= WHAT THE TASK ASKS =
Retype the material that follows, keeping every word as it is.

-- START --

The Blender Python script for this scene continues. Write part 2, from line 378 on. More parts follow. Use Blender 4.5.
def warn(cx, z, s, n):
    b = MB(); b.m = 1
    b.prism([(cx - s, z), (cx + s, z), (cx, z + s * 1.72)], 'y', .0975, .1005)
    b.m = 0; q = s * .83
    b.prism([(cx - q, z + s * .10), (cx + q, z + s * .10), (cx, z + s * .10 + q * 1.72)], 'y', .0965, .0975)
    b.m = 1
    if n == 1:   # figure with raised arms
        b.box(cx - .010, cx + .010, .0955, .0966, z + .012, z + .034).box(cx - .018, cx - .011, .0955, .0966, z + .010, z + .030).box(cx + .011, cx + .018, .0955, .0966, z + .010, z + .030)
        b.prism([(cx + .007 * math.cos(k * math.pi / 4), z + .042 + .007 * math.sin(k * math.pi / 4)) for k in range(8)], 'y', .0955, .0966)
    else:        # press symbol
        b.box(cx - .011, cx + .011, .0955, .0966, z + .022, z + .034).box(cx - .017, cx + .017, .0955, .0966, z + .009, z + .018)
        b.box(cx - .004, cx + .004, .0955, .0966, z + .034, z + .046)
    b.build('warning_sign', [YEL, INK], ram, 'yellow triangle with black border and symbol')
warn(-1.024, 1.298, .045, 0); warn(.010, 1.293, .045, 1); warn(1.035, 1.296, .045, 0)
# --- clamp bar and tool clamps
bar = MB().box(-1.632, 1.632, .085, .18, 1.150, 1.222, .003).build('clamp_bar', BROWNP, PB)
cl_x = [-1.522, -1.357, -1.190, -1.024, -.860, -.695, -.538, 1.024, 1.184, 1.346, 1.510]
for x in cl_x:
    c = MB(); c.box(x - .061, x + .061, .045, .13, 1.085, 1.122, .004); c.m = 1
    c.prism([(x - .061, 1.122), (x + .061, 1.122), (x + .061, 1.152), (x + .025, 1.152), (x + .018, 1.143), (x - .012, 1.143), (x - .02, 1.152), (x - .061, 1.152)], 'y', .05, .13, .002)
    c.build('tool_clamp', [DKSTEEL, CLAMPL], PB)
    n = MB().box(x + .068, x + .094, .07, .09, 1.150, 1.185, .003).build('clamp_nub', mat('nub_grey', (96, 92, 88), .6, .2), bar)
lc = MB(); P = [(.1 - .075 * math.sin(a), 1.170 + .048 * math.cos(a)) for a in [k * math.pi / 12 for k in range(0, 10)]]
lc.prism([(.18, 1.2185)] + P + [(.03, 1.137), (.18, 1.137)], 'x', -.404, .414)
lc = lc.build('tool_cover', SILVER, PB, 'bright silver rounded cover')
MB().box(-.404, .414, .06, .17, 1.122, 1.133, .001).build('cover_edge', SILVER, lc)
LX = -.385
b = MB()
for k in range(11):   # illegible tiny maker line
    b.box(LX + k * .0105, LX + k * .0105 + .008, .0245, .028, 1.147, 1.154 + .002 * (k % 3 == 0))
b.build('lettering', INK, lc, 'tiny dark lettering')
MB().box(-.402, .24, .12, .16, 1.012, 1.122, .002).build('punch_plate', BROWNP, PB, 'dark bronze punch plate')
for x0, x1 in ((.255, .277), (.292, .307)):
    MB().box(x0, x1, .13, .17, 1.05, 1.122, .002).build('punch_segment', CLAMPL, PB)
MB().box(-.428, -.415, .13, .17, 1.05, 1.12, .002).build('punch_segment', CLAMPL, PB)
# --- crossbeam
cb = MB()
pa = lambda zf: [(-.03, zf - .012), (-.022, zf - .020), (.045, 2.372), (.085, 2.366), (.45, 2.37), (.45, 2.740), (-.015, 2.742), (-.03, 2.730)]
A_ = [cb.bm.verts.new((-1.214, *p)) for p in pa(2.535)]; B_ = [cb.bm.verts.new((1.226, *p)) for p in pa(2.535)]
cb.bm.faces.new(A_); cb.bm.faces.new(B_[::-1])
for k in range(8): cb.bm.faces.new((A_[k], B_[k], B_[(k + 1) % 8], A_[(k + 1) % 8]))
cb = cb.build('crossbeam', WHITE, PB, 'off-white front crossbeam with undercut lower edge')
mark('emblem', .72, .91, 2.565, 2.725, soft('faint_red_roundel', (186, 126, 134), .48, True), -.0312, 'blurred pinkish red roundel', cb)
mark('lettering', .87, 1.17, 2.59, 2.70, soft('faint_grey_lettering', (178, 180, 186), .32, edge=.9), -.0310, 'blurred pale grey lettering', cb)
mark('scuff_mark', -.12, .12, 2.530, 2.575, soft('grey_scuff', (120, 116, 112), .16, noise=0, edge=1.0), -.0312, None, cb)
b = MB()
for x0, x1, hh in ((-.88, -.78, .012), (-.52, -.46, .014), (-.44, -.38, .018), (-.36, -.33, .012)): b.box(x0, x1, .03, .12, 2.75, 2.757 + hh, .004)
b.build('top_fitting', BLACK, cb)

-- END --

= COMPLETED TASK =
The Blender Python script for this scene continues. Write part 2, from line 378 on. More parts follow. Use Blender 4.5.
def warn(cx, z, s, n):
    b = MB(); b.m = 1
    b.prism([(cx - s, z), (cx + s, z), (cx, z + s * 1.72)], 'y', .0975, .1005)
    b.m = 0; q = s * .83
    b.prism([(cx - q, z + s * .10), (cx + q, z + s * .10), (cx, z + s * .10 + q * 1.72)], 'y', .0965, .0975)
    b.m = 1
    if n == 1:   # figure with raised arms
        b.box(cx - .010, cx + .010, .0955, .0966, z + .012, z + .034).box(cx - .018, cx - .011, .0955, .0966, z + .010, z + .030).box(cx + .011, cx + .018, .0955, .0966, z + .010, z + .030)
        b.prism([(cx + .007 * math.cos(k * math.pi / 4), z + .042 + .007 * math.sin(k * math.pi / 4)) for k in range(8)], 'y', .0955, .0966)
    else:        # press symbol
        b.box(cx - .011, cx + .011, .0955, .0966, z + .022, z + .034).box(cx - .017, cx + .017, .0955, .0966, z + .009, z + .018)
        b.box(cx - .004, cx + .004, .0955, .0966, z + .034, z + .046)
    b.build('warning_sign', [YEL, INK], ram, 'yellow triangle with black border and symbol')
warn(-1.024, 1.298, .045, 0); warn(.010, 1.293, .045, 1); warn(1.035, 1.296, .045, 0)
# --- clamp bar and tool clamps
bar = MB().box(-1.632, 1.632, .085, .18, 1.150, 1.222, .003).build('clamp_bar', BROWNP, PB)
cl_x = [-1.522, -1.357, -1.190, -1.024, -.860, -.695, -.538, 1.024, 1.184, 1.346, 1.510]
for x in cl_x:
    c = MB(); c.box(x - .061, x + .061, .045, .13, 1.085, 1.122, .004); c.m = 1
    c.prism([(x - .061, 1.122), (x + .061, 1.122), (x + .061, 1.152), (x + .025, 1.152), (x + .018, 1.143), (x - .012, 1.143), (x - .02, 1.152), (x - .061, 1.152)], 'y', .05, .13, .002)
    c.build('tool_clamp', [DKSTEEL, CLAMPL], PB)
    n = MB().box(x + .068, x + .094, .07, .09, 1.150, 1.185, .003).build('clamp_nub', mat('nub_grey', (96, 92, 88), .6, .2), bar)
lc = MB(); P = [(.1 - .075 * math.sin(a), 1.170 + .048 * math.cos(a)) for a in [k * math.pi / 12 for k in range(0, 10)]]
lc.prism([(.18, 1.2185)] + P + [(.03, 1.137), (.18, 1.137)], 'x', -.404, .414)
lc = lc.build('tool_cover', SILVER, PB, 'bright silver rounded cover')
MB().box(-.404, .414, .06, .17, 1.122, 1.133, .001).build('cover_edge', SILVER, lc)
LX = -.385
b = MB()
for k in range(11):   # illegible tiny maker line
    b.box(LX + k * .0105, LX + k * .0105 + .008, .0245, .028, 1.147, 1.154 + .002 * (k % 3 == 0))
b.build('lettering', INK, lc, 'tiny dark lettering')
MB().box(-.402, .24, .12, .16, 1.012, 1.122, .002).build('punch_plate', BROWNP, PB, 'dark bronze punch plate')
for x0, x1 in ((.255, .277), (.292, .307)):
    MB().box(x0, x1, .13, .17, 1.05, 1.122, .002).build('punch_segment', CLAMPL, PB)
MB().box(-.428, -.415, .13, .17, 1.05, 1.12, .002).build('punch_segment', CLAMPL, PB)
# --- crossbeam
cb = MB()
pa = lambda zf: [(-.03, zf - .012), (-.022, zf - .020), (.045, 2.372), (.085, 2.366), (.45, 2.37), (.45, 2.740), (-.015, 2.742), (-.03, 2.730)]
A_ = [cb.bm.verts.new((-1.214, *p)) for p in pa(2.535)]; B_ = [cb.bm.verts.new((1.226, *p)) for p in pa(2.535)]
cb.bm.faces.new(A_); cb.bm.faces.new(B_[::-1])
for k in range(8): cb.bm.faces.new((A_[k], B_[k], B_[(k + 1) % 8], A_[(k + 1) % 8]))
cb = cb.build('crossbeam', WHITE, PB, 'off-white front crossbeam with undercut lower edge')
mark('emblem', .72, .91, 2.565, 2.725, soft('faint_red_roundel', (186, 126, 134), .48, True), -.0312, 'blurred pinkish red roundel', cb)
mark('lettering', .87, 1.17, 2.59, 2.70, soft('faint_grey_lettering', (178, 180, 186), .32, edge=.9), -.0310, 'blurred pale grey lettering', cb)
mark('scuff_mark', -.12, .12, 2.530, 2.575, soft('grey_scuff', (120, 116, 112), .16, noise=0, edge=1.0), -.0312, None, cb)
b = MB()
for x0, x1, hh in ((-.88, -.78, .012), (-.52, -.46, .014), (-.44, -.38, .018), (-.36, -.33, .012)): b.box(x0, x1, .03, .12, 2.75, 2.757 + hh, .004)
b.build('top_fitting', BLACK, cb)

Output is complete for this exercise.